* Source excerpt:
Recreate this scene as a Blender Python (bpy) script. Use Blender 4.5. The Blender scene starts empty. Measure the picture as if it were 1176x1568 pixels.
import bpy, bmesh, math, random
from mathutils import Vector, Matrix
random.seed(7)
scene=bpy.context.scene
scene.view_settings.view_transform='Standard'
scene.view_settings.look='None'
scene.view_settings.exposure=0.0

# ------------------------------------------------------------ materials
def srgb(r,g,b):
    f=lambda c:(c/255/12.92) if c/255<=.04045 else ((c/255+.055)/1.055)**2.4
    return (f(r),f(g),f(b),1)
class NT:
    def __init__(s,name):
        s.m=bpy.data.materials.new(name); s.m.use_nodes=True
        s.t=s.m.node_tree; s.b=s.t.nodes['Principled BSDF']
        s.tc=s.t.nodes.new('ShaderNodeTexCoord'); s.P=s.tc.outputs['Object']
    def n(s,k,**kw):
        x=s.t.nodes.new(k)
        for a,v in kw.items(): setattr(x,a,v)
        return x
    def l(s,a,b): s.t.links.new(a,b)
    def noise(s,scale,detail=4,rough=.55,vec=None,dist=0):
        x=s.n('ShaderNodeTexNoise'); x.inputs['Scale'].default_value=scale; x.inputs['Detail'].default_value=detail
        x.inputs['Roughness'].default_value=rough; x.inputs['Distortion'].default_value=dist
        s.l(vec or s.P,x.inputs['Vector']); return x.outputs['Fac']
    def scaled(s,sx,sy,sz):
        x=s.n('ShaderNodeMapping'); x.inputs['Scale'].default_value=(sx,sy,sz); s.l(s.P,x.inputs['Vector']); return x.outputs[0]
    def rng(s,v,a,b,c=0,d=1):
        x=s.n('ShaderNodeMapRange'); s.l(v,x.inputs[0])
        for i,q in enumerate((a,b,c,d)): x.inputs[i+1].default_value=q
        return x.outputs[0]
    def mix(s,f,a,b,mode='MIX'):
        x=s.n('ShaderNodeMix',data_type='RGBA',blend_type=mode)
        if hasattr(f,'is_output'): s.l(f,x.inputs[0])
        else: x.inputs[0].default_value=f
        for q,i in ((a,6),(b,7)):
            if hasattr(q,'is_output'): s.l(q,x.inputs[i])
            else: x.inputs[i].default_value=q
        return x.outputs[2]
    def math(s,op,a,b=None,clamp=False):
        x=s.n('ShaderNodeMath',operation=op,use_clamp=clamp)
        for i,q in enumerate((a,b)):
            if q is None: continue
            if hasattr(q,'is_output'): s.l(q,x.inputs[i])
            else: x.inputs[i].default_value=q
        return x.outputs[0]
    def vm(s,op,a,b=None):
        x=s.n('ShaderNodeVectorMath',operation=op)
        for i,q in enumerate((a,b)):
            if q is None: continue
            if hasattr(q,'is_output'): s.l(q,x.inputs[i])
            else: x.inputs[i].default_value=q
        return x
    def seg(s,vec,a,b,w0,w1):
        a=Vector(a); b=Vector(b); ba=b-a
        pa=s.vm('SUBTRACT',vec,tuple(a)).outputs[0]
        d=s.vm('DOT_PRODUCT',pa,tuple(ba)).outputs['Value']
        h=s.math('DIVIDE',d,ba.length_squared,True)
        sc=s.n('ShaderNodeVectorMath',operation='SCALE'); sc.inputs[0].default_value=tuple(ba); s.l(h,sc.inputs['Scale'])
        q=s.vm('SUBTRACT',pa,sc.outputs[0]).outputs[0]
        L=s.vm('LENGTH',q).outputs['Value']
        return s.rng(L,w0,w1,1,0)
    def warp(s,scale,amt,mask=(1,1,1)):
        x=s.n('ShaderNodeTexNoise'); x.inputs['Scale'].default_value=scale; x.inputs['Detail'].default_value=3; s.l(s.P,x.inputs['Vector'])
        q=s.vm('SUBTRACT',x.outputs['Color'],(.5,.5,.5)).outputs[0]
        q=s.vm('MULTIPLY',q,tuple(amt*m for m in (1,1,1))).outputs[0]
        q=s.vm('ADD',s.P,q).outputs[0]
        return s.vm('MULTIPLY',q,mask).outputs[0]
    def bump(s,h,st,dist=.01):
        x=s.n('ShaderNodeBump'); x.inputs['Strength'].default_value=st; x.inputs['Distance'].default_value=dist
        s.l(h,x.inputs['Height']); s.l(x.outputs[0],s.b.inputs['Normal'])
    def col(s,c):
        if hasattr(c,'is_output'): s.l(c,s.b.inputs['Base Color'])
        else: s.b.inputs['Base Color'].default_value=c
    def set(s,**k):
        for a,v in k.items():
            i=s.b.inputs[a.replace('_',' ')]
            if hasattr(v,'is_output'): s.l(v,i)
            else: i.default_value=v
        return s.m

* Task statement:
Print the material above verbatim, first line through the line containing "scene.view_settings.exposure=0.0", both included.

* Right answer:
Recreate this scene as a Blender Python (bpy) script. Use Blender 4.5. The Blender scene starts empty. Measure the picture as if it were 1176x1568 pixels.
import bpy, bmesh, math, random
from mathutils import Vector, Matrix
random.seed(7)
scene=bpy.context.scene
scene.view_settings.view_transform='Standard'
scene.view_settings.look='None'
scene.view_settings.exposure=0.0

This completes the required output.